A voir dimanche 26 janvier 2014 à 0h15 sur France 3 |
Père du grand cinéaste Jacques Tourneur, qui tournera dans les années cinquante des films noirs et des westerns mémorables, le trop méconnu Maurice Tourneur (1876-1961) œuvre tout d’abord dans le domaine du livre d’art, travaillant notamment avec Rodin, avant de rejoindre la troupe du metteur en scène André Antoine qui révolutionna la pratique du théâtre au début du vingtième siècle.
Attiré par le cinéma, Tourneur père est envoyé dès 1911 par la société française Eclair aux Etats-Unis où il commence à tourner des films dont les préoccupations esthétiques tranchent sur la production de l’époque. Suite à un différent avec la MGM, qui l’avait engagé pour tourner «L’Île mystérieuse» d’après Jules Verne, Tourneur rentre en France, où il va s’adapter de façon admirable aux nouvelles exigences du parlant, après avoir rencontré quelques problèmes dus à son statut d’objecteur de conscience dont il s’était prévalu pendant la Première Guerre mondiale. Après une malheureuse expérience en Allemagne, qui lui permet cependant de diriger Marlène Dietrich dans l’un de ses premiers rôles, Tourneur revient à Paris et tourne alors ses pièces maîtresses: «Au Nom de la Loi» (1932), un policier réaliste d’une modernité assez inouïe, «Justin de Marseille» (1935), film noir à la française, «Volpone» (1941), avec Louis Jouvet, Harry Baur et Charles Dullin, devenu un classique, ou encore le film fantastique «La Main du Diable» (1942).

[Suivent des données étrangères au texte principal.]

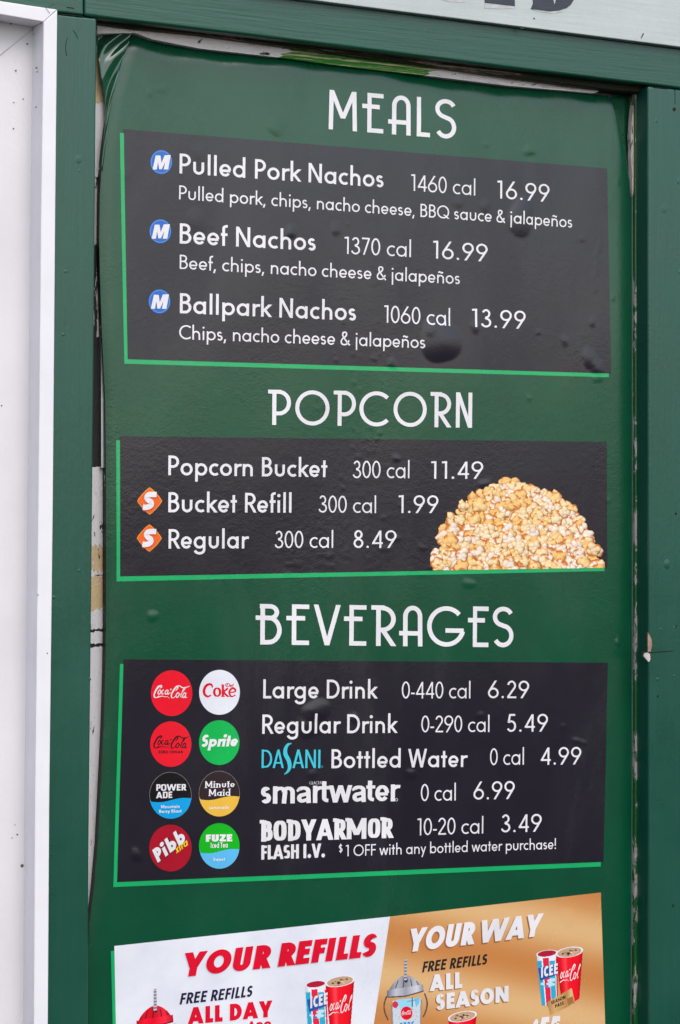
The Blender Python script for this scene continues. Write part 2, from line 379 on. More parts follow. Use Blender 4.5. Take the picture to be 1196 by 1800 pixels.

En 1948, le cinéaste tourne «Impasse des Deux-Anges», son dernier film. Ce drame romantique aux accents de film noir raconte les choix difficiles de Marianne, artiste de music-hall, qui renonce dans un premier temps à sa carrière pour convoler avec le marquis Antoine de Fontaine. Comme le veut la tradition familiale, un collier de diamants conservé dans un coffre-fort doit être offert à la jeune mariée. Le soir des noces, une bande de voleurs élabore une stratégie pour s’emparer du précieux bijou. Jean, l’un d’entre eux, est désigné pour récupérer le collier, mais lorsqu’il tombe nez à nez avec Marianne, il reconnaît son ancienne maîtresse et tous deux s’envolent pour quelques heures de passion retrouvée.
La mélancolie qui baigne les retrouvailles du couple a des répercussions bien au-delà du cadre de l’image. «L’Impasse des deux anges» a l’aspect crépusculaire du rideau qui se baisse sur la carrière prolifique d’un cinéaste qui a su composer avec les nouveaux impératifs du parlant. Dans le rôle des amants, Paul Meurisse et Simone Signoret, alors âgée de 27 ans, crèvent l’écran. L’alchimie qui naît au sein de ce couple de cinéma se reproduira, quant à elle, à plusieurs reprises, notamment sous la direction d’Henri-Georges Clouzot («Les Diaboliques», 1955) et Jean-Pierre Melville («L’Armée des ombres», 1969).